### Data
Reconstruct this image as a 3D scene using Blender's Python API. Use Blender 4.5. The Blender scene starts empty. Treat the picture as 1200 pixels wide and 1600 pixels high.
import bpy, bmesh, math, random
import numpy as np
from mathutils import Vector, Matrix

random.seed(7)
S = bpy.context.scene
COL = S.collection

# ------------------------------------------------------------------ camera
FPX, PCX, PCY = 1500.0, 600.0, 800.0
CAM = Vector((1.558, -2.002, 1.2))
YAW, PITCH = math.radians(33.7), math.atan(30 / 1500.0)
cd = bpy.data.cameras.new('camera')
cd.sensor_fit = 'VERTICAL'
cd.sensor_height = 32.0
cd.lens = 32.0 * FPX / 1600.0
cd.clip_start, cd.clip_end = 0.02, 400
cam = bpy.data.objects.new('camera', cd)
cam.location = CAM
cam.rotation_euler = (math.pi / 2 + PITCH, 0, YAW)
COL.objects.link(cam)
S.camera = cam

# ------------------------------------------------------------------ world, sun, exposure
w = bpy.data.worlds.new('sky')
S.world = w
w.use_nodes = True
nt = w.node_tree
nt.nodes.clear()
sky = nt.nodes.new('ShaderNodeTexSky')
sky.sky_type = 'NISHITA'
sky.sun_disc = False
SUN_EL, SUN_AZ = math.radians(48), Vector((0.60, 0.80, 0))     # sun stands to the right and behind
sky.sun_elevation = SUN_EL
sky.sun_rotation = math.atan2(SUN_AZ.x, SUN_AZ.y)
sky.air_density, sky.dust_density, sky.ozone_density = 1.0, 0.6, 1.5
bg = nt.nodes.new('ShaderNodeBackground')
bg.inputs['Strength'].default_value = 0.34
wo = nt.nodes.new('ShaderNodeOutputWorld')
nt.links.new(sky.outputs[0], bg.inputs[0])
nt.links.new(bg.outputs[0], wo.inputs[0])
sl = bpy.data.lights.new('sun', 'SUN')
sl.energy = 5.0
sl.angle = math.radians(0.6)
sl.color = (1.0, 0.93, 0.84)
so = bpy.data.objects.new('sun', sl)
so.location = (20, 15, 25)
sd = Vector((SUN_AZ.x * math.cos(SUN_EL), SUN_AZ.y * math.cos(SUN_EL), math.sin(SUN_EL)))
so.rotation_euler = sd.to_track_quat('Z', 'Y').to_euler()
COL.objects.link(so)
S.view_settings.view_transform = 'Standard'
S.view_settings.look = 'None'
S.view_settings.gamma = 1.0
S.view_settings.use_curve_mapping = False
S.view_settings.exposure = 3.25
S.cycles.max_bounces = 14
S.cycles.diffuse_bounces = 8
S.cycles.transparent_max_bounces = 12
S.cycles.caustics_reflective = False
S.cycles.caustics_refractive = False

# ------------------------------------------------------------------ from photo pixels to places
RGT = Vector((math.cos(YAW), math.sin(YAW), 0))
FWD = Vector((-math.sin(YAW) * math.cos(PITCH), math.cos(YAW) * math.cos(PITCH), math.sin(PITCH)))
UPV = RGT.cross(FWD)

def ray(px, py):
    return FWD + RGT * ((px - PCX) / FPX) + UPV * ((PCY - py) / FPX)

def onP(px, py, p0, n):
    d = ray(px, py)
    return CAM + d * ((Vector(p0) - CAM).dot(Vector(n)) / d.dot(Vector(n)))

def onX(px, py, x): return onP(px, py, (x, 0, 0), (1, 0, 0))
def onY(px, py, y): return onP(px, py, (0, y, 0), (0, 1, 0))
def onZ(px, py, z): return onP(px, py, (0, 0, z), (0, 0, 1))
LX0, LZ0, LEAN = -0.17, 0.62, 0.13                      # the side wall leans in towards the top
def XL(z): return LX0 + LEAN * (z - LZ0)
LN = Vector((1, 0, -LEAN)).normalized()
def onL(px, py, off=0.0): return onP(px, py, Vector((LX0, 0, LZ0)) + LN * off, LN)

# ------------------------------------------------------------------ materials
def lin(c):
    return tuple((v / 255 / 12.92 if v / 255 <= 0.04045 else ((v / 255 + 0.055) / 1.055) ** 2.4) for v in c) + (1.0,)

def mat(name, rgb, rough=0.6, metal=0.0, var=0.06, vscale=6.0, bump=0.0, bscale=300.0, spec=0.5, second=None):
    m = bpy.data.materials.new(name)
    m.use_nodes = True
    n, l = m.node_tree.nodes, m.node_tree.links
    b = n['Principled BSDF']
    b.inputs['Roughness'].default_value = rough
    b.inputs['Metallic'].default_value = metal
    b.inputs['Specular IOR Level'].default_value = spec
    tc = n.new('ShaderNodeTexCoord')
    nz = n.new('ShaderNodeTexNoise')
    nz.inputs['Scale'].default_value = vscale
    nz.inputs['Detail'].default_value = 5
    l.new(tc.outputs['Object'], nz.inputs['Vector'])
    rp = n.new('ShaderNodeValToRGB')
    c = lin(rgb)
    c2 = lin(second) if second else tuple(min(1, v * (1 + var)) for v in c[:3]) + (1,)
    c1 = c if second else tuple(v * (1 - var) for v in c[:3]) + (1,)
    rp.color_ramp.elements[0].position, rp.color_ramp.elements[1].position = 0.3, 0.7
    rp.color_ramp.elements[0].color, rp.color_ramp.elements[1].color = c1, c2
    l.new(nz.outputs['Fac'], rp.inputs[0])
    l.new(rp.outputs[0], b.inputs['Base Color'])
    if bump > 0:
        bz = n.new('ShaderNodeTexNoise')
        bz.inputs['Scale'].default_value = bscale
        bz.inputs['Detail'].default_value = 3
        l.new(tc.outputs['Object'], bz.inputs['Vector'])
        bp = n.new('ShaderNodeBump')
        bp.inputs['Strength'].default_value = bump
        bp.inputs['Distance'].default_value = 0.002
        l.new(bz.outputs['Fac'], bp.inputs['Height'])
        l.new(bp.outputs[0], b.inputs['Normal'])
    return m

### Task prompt
Nothing in the data may differ; print all of it exactly as written.

### Answer in full
Reconstruct this image as a 3D scene using Blender's Python API. Use Blender 4.5. The Blender scene starts empty. Treat the picture as 1200 pixels wide and 1600 pixels high.
import bpy, bmesh, math, random
import numpy as np
from mathutils import Vector, Matrix

random.seed(7)
S = bpy.context.scene
COL = S.collection

# ------------------------------------------------------------------ camera
FPX, PCX, PCY = 1500.0, 600.0, 800.0
CAM = Vector((1.558, -2.002, 1.2))
YAW, PITCH = math.radians(33.7), math.atan(30 / 1500.0)
cd = bpy.data.cameras.new('camera')
cd.sensor_fit = 'VERTICAL'
cd.sensor_height = 32.0
cd.lens = 32.0 * FPX / 1600.0
cd.clip_start, cd.clip_end = 0.02, 400
cam = bpy.data.objects.new('camera', cd)
cam.location = CAM
cam.rotation_euler = (math.pi / 2 + PITCH, 0, YAW)
COL.objects.link(cam)
S.camera = cam

# ------------------------------------------------------------------ world, sun, exposure
w = bpy.data.worlds.new('sky')
S.world = w
w.use_nodes = True
nt = w.node_tree
nt.nodes.clear()
sky = nt.nodes.new('ShaderNodeTexSky')
sky.sky_type = 'NISHITA'
sky.sun_disc = False
SUN_EL, SUN_AZ = math.radians(48), Vector((0.60, 0.80, 0))     # sun stands to the right and behind
sky.sun_elevation = SUN_EL
sky.sun_rotation = math.atan2(SUN_AZ.x, SUN_AZ.y)
sky.air_density, sky.dust_density, sky.ozone_density = 1.0, 0.6, 1.5
bg = nt.nodes.new('ShaderNodeBackground')
bg.inputs['Strength'].default_value = 0.34
wo = nt.nodes.new('ShaderNodeOutputWorld')
nt.links.new(sky.outputs[0], bg.inputs[0])
nt.links.new(bg.outputs[0], wo.inputs[0])
sl = bpy.data.lights.new('sun', 'SUN')
sl.energy = 5.0
sl.angle = math.radians(0.6)
sl.color = (1.0, 0.93, 0.84)
so = bpy.data.objects.new('sun', sl)
so.location = (20, 15, 25)
sd = Vector((SUN_AZ.x * math.cos(SUN_EL), SUN_AZ.y * math.cos(SUN_EL), math.sin(SUN_EL)))
so.rotation_euler = sd.to_track_quat('Z', 'Y').to_euler()
COL.objects.link(so)
S.view_settings.view_transform = 'Standard'
S.view_settings.look = 'None'
S.view_settings.gamma = 1.0
S.view_settings.use_curve_mapping = False
S.view_settings.exposure = 3.25
S.cycles.max_bounces = 14
S.cycles.diffuse_bounces = 8
S.cycles.transparent_max_bounces = 12
S.cycles.caustics_reflective = False
S.cycles.caustics_refractive = False

# ------------------------------------------------------------------ from photo pixels to places
RGT = Vector((math.cos(YAW), math.sin(YAW), 0))
FWD = Vector((-math.sin(YAW) * math.cos(PITCH), math.cos(YAW) * math.cos(PITCH), math.sin(PITCH)))
UPV = RGT.cross(FWD)

def ray(px, py):
    return FWD + RGT * ((px - PCX) / FPX) + UPV * ((PCY - py) / FPX)

def onP(px, py, p0, n):
    d = ray(px, py)
    return CAM + d * ((Vector(p0) - CAM).dot(Vector(n)) / d.dot(Vector(n)))

def onX(px, py, x): return onP(px, py, (x, 0, 0), (1, 0, 0))
def onY(px, py, y): return onP(px, py, (0, y, 0), (0, 1, 0))
def onZ(px, py, z): return onP(px, py, (0, 0, z), (0, 0, 1))
LX0, LZ0, LEAN = -0.17, 0.62, 0.13                      # the side wall leans in towards the top
def XL(z): return LX0 + LEAN * (z - LZ0)
LN = Vector((1, 0, -LEAN)).normalized()
def onL(px, py, off=0.0): return onP(px, py, Vector((LX0, 0, LZ0)) + LN * off, LN)

# ------------------------------------------------------------------ materials
def lin(c):
    return tuple((v / 255 / 12.92 if v / 255 <= 0.04045 else ((v / 255 + 0.055) / 1.055) ** 2.4) for v in c) + (1.0,)

def mat(name, rgb, rough=0.6, metal=0.0, var=0.06, vscale=6.0, bump=0.0, bscale=300.0, spec=0.5, second=None):
    m = bpy.data.materials.new(name)
    m.use_nodes = True
    n, l = m.node_tree.nodes, m.node_tree.links
    b = n['Principled BSDF']
    b.inputs['Roughness'].default_value = rough
    b.inputs['Metallic'].default_value = metal
    b.inputs['Specular IOR Level'].default_value = spec
    tc = n.new('ShaderNodeTexCoord')
    nz = n.new('ShaderNodeTexNoise')
    nz.inputs['Scale'].default_value = vscale
    nz.inputs['Detail'].default_value = 5
    l.new(tc.outputs['Object'], nz.inputs['Vector'])
    rp = n.new('ShaderNodeValToRGB')
    c = lin(rgb)
    c2 = lin(second) if second else tuple(min(1, v * (1 + var)) for v in c[:3]) + (1,)
    c1 = c if second else tuple(v * (1 - var) for v in c[:3]) + (1,)
    rp.color_ramp.elements[0].position, rp.color_ramp.elements[1].position = 0.3, 0.7
    rp.color_ramp.elements[0].color, rp.color_ramp.elements[1].color = c1, c2
    l.new(nz.outputs['Fac'], rp.inputs[0])
    l.new(rp.outputs[0], b.inputs['Base Color'])
    if bump > 0:
        bz = n.new('ShaderNodeTexNoise')
        bz.inputs['Scale'].default_value = bscale
        bz.inputs['Detail'].default_value = 3
        l.new(tc.outputs['Object'], bz.inputs['Vector'])
        bp = n.new('ShaderNodeBump')
        bp.inputs['Strength'].default_value = bump
        bp.inputs['Distance'].default_value = 0.002
        l.new(bz.outputs['Fac'], bp.inputs['Height'])
        l.new(bp.outputs[0], b.inputs['Normal'])
    return m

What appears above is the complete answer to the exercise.